> **Required work**: Exactly repeat the material, dropping every picture from the copy.
----------
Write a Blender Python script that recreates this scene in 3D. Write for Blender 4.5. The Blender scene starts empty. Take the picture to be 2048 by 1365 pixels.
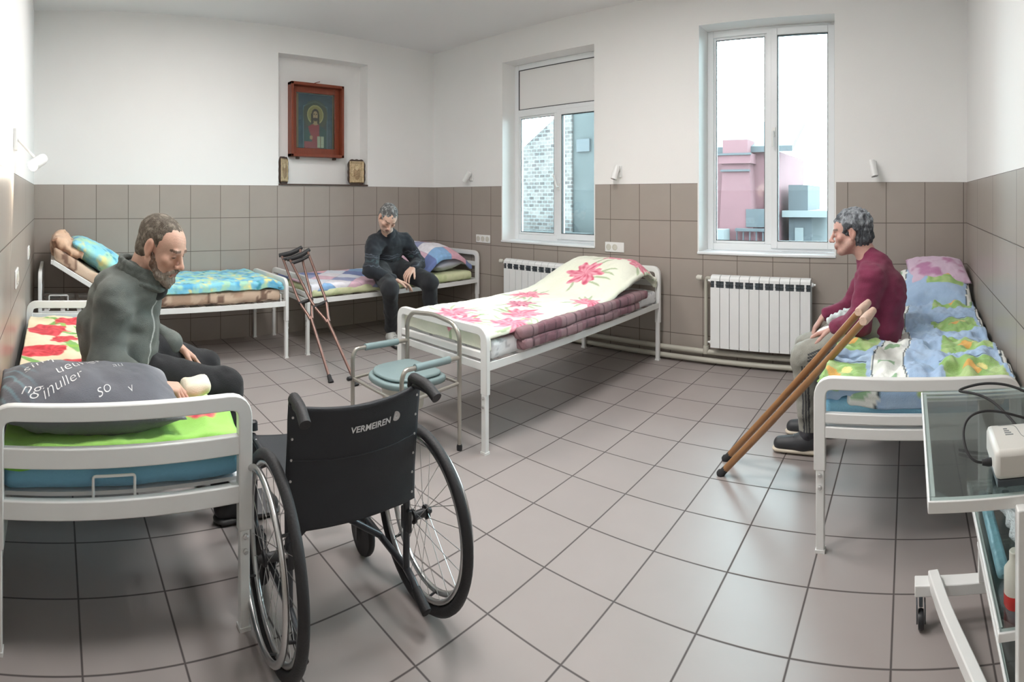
import bpy, bmesh, math, random
import numpy as np
from mathutils import Vector, Matrix, Euler
random.seed(7); rng = np.random.default_rng(7)
SC = bpy.context.scene
COL = SC.collection
PI = math.pi

# ------------------------------------------------------------------ camera
CX, CY, CZ = 5.032, -4.204, 1.298
FX, FY, PX0, PY0 = 1086.0, 1152.2, 1818.1, 394.8     # pixels per radian, pixels per unit slope, azimuth 0 and horizon
cam = bpy.data.cameras.new('camera')
cam.type = 'PANO'
cam.panorama_type = 'CENTRAL_CYLINDRICAL'
cam.central_cylindrical_radius = 1.0
cam.central_cylindrical_range_u_min = -1024.0/FX
cam.central_cylindrical_range_u_max = 1024.0/FX
cam.central_cylindrical_range_v_min = -(1365-PY0)/FY
cam.central_cylindrical_range_v_max = PY0/FY
cam.clip_start = 0.02
camo = bpy.data.objects.new('camera', cam); COL.objects.link(camo)
camo.location = (CX, CY, CZ)
camo.rotation_euler = (PI/2, 0, (PX0-1024.0)/FX)
SC.camera = camo

# ------------------------------------------------------------------ world, colour, exposure
SC.view_settings.view_transform = 'Standard'
SC.view_settings.look = 'None'
SC.view_settings.gamma = 1.0
SC.view_settings.exposure = 0.0
SC.view_settings.use_curve_mapping = False
w = bpy.data.worlds.new('overcast_sky'); SC.world = w; w.use_nodes = True
bg = w.node_tree.nodes['Background']
bg.inputs['Color'].default_value = (0.77, 0.92, 1.0, 1); bg.inputs['Strength'].default_value = 20.0
SC.render.engine = 'CYCLES'
SC.cycles.use_denoising = True
SC.cycles.max_bounces = 10; SC.cycles.diffuse_bounces = 6; SC.cycles.transparent_max_bounces = 16
SC.cycles.sample_clamp_indirect = 6.0
CEIL_E = 37.0; WARM = (1.0, 0.965, 0.94)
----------
> **Task output**:
Write a Blender Python script that recreates this scene in 3D. Write for Blender 4.5. The Blender scene starts empty. Take the picture to be 2048 by 1365 pixels.
import bpy, bmesh, math, random
import numpy as np
from mathutils import Vector, Matrix, Euler
random.seed(7); rng = np.random.default_rng(7)
SC = bpy.context.scene
COL = SC.collection
PI = math.pi

# ------------------------------------------------------------------ camera
CX, CY, CZ = 5.032, -4.204, 1.298
FX, FY, PX0, PY0 = 1086.0, 1152.2, 1818.1, 394.8     # pixels per radian, pixels per unit slope, azimuth 0 and horizon
cam = bpy.data.cameras.new('camera')
cam.type = 'PANO'
cam.panorama_type = 'CENTRAL_CYLINDRICAL'
cam.central_cylindrical_radius = 1.0
cam.central_cylindrical_range_u_min = -1024.0/FX
cam.central_cylindrical_range_u_max = 1024.0/FX
cam.central_cylindrical_range_v_min = -(1365-PY0)/FY
cam.central_cylindrical_range_v_max = PY0/FY
cam.clip_start = 0.02
camo = bpy.data.objects.new('camera', cam); COL.objects.link(camo)
camo.location = (CX, CY, CZ)
camo.rotation_euler = (PI/2, 0, (PX0-1024.0)/FX)
SC.camera = camo

# ------------------------------------------------------------------ world, colour, exposure
SC.view_settings.view_transform = 'Standard'
SC.view_settings.look = 'None'
SC.view_settings.gamma = 1.0
SC.view_settings.exposure = 0.0
SC.view_settings.use_curve_mapping = False
w = bpy.data.worlds.new('overcast_sky'); SC.world = w; w.use_nodes = True
bg = w.node_tree.nodes['Background']
bg.inputs['Color'].default_value = (0.77, 0.92, 1.0, 1); bg.inputs['Strength'].default_value = 20.0
SC.render.engine = 'CYCLES'
SC.cycles.use_denoising = True
SC.cycles.max_bounces = 10; SC.cycles.diffuse_bounces = 6; SC.cycles.transparent_max_bounces = 16
SC.cycles.sample_clamp_indirect = 6.0
CEIL_E = 37.0; WARM = (1.0, 0.965, 0.94)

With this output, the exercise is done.